SET TASK: Skip all pictures, then copy the lines from the start of the data through the line with "(0, 0.10), wide=0.8)", keeping both ends.

DATA SECTION:
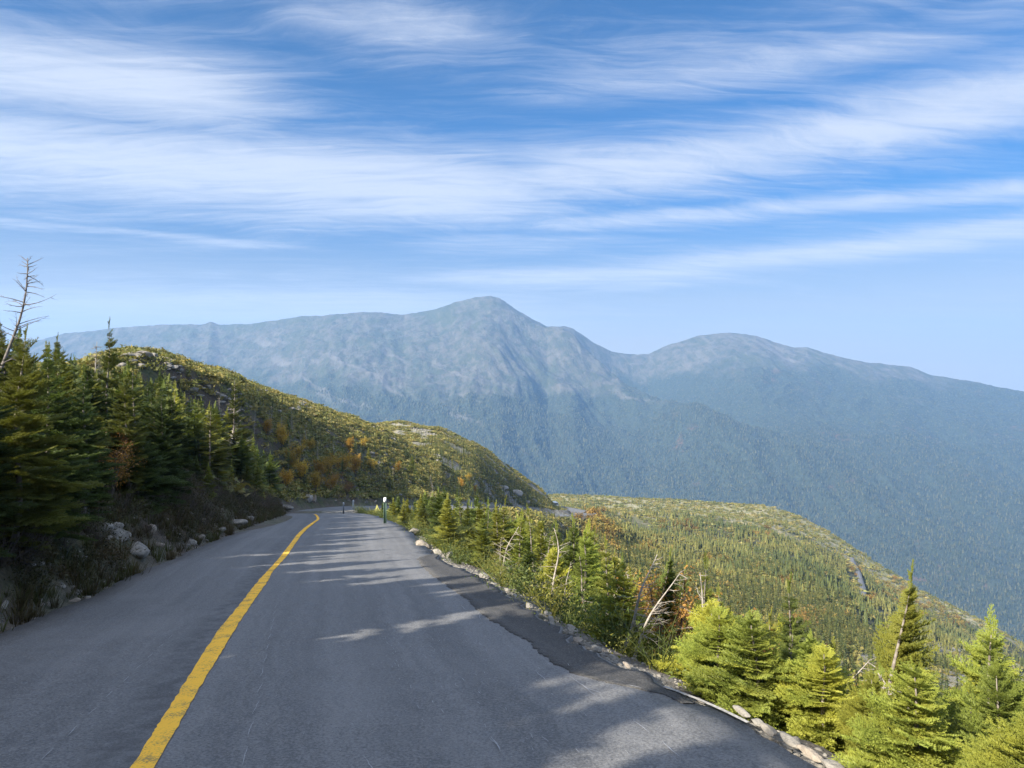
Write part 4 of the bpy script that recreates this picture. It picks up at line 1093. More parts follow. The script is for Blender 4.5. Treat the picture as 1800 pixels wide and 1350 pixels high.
# ------------------------------------------------------------------ uphill side: firs on the bank, in shade
LTOP = top_limit([(-600, 540), (-100, 560), (0, 566), (30, 570), (60, 585), (85, 600), (110, 610), (140, 630), (165, 650), (200, 640), (235, 650), (270, 665), (300, 655), (330, 690), (380, 700),
                  (420, 730), (460, 775), (490, 800), (520, 830), (560, 862), (620, 880)])
feature(TOPSNAG, -22, 16.5, 448, "tall dead spruce top leaning right against the sky above the dark firs", "dead tree", None, 0.0, (0, 0.10), wide=0.8)
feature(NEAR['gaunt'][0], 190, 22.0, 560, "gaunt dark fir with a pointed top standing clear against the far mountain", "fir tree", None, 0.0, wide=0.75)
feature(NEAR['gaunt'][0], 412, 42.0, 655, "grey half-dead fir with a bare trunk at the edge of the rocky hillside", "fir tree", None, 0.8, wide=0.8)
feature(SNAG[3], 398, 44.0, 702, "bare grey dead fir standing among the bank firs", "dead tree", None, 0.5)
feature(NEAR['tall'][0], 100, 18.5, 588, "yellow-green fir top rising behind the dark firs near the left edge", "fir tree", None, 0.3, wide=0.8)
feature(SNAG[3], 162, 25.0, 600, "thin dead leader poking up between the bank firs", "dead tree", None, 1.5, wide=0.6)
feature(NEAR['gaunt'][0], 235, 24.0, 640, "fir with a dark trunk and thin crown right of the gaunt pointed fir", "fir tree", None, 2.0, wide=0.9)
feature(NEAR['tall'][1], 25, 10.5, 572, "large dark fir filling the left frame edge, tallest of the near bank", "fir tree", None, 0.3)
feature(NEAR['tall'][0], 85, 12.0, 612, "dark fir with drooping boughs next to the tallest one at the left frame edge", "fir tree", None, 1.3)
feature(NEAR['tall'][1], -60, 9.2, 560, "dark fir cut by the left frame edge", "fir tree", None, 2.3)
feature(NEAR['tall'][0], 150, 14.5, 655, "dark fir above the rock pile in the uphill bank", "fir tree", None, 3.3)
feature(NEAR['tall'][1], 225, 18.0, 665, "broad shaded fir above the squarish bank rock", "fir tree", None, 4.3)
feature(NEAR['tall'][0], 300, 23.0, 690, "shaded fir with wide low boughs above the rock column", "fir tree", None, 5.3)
pts = []; cand = []; tries = 0
while tries < 9000 and len(cand) < 120:
    tries += 1
    y = rng.uniform(-3, 64) if rng.rand() < 0.85 else rng.uniform(-3, 20); x = rng.uniform(-40, -3)
    D_, S_, Z_ = road_query([x], [y]); D_ = D_[0]
    if S_[0] > 0 or D_ < 1.35 or D_ > 17: continue
    if y > 2 and 900 + F * x / y < -260: continue
    if y <= 2 and D_ > 9: continue
    if not far_enough(x, y, np.interp(D_, [2, 4, 15], [0.85, 1.15, 1.8])): continue
    H = rng.uniform(2.8, 4.4) * np.interp(D_, [2.2, 3.5], [0.8, 1.0])
    H = limit_height(x, y, H, LTOP, rng.uniform(0.82, 1.0))
    if H < 0.8: continue
    pts.append((x, y)); cand.append((x, y, H, D_))
ns_ = 0
while ns_ < 42:
    y = 4 + 56 * rng.rand() ** 1.2; x = rng.uniform(-24, -6)
    D_, S_, Z_ = road_query([x], [y]); D_ = D_[0]
    if S_[0] > 0 or D_ < 1.15 or D_ > 2.6 or not far_enough(x, y, 0.6) or 900 + F * x / y < -120: continue
    q_ = min(np.hypot(x - a[0], y - a[1]) for a in BANKP)
    if q_ < 1.0: continue
    pts.append((x, y)); cand.append((x, y, rng.uniform(1.0, 1.8), D_)); ns_ += 1
cand.sort(key=lambda c: -c[2] / max(c[1], 3))
for i, (x, y, H, D_) in enumerate(cand):
    r = rng.rand(); near_ = y < 30
    if i >= 96: REST.append((x, y, gz(x, y) - 0.05, H)); continue
    if H < 1.9 and near_: pr = NEAR['skirt'][0]
    elif near_: pr = NEAR['tall'][i % 2] if r < 0.75 else (NEAR['gaunt'][0] if r < 0.9 else NEAR['full'][1])
    else: pr = MID['full'][i % 2] if r < 0.75 else MID['thin'][0]
    u_ = 900 + F * x / max(y, 2)
    zt = [(-60, "just outside the left frame edge"), (60, "at the left frame edge"), (150, "beside the drooping dark fir"), (215, "above the bank rock pile"), (275, "above the squarish bank rock"), (345, "above the rock column"), (400, "before the grey half-dead fir"),
          (450, "under the grey half-dead fir"), (500, "above the brown bank slab"), (9999, "by the upright boulders before the bend")]
    form = "slender" if pr is MID['thin'][0] or pr is NEAR['gaunt'][0] else ("tall" if H > 3.2 else "broad" if H > 2.3 else "low")
    lb = "%s dark %s fir on the uphill side %s" % (form, "front-row" if D_ < 3 else "second-row" if D_ < 6 else "third-row" if D_ < 10 else "rearmost", zone(u_, zt))
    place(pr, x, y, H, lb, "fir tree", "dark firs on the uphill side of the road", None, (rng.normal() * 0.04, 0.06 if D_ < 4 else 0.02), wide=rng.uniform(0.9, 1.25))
REST = np.array(REST); nR = len(REST); sR = REST[:, 3] / 2.5
print("rest", nR)
o_ = stuff("roadside_forest", "smaller half hidden firs filling in both sides of the road", "forest", [MID['full'][0]['arr'], MID['full'][1]['arr'], MID['thin'][0]['arr']], M_FIRR, REST[:, :3], sR, rng.uniform(0, 6.28, nR), rng.randint(0, 3, nR), rng.rand(nR), sR * rng.uniform(0.85, 1.2, nR))
# the same wood goes on beside and behind the camera (it throws the shade on the road)
pos = []; 
pts = []
while len(pos) < 300:
    y = rng.uniform(-32, 6); x = rng.uniform(-30, 0)
    D_, S_, Z_ = road_query([x], [y]); D_ = D_[0]
    if S_[0] > 0 or D_ < 2.6 or D_ > 18 or not far_enough(x, y, 0.85): continue
    if y > 1.0 and 900 + F * x / y > -230: continue
    pts.append((x, y)); pos.append((x, y, gz(x, y) - 0.05))
pos = np.array(pos); n = len(pos)
hid = []
while len(hid) < 330:
    y = rng.uniform(5, 64); x = rng.uniform(-42, -6)
    D_, S_, Z_ = road_query([x], [y]); D_ = D_[0]
    if S_[0] > 0 or D_ < 2.2 or D_ > 16: continue
    H = limit_height(x, y, rng.uniform(2.8, 4.2), LTOP, 0.93)
    if H < 1.2: continue
    hid.append((x, y, gz(x, y) - 0.05, H / 3.2))
hid = np.array(hid)
MIDA = [two_mat(*fir(s_, h_, r_, l_, whorl=w_, per=p_)[:2]) for s_, h_, r_, l_, w_, p_ in ((81, 3.0, 0.85, 2, 0.11, 10), (82, 3.4, 0.95, 2, 0.12, 10), (83, 3.2, 0.85, 1, 0.30, 6))]
M_FIRD = leaf_material("shaded_wood_needles", (0.038, 0.058, 0.017), (0.120, 0.150, 0.036), (0.18, 0.18, 0.035), False, 0.25)
def pstuff(name, label, cat, protos, mat, pos, s0, s1, sxy=(0.9, 1.2), lean=None, zs=None, rn=None):
    n = len(pos); sc = rng.uniform(s0, s1, n) if zs is None else zs
    return stuff(name, label, cat, protos, mat, pos, sc, rng.uniform(0, 6.28, n), rng.randint(0, len(protos), n), rng.rand(n) if rn is None else rn, sc * rng.uniform(*sxy, n), lean)
pos = np.vstack([pos, hid[:, :3]])
zs_ = np.concatenate([rng.uniform(1.12, 1.68, n), hid[:, 3]]); m_ = len(pos)
wh_ = np.where(np.arange(m_) < n, rng.randint(0, 2, m_), 2)
stuff("bank_forest", "rest of the dark fir wood on the uphill bank beside the camera", "forest", MIDA, M_FIRD, pos, zs_, rng.uniform(0, 6.28, m_), wh_, rng.rand(m_), zs_ * rng.uniform(0.85, 1.15, m_))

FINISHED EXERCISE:
Write part 4 of the bpy script that recreates this picture. It picks up at line 1093. More parts follow. The script is for Blender 4.5. Treat the picture as 1800 pixels wide and 1350 pixels high.
# ------------------------------------------------------------------ uphill side: firs on the bank, in shade
LTOP = top_limit([(-600, 540), (-100, 560), (0, 566), (30, 570), (60, 585), (85, 600), (110, 610), (140, 630), (165, 650), (200, 640), (235, 650), (270, 665), (300, 655), (330, 690), (380, 700),
                  (420, 730), (460, 775), (490, 800), (520, 830), (560, 862), (620, 880)])
feature(TOPSNAG, -22, 16.5, 448, "tall dead spruce top leaning right against the sky above the dark firs", "dead tree", None, 0.0, (0, 0.10), wide=0.8)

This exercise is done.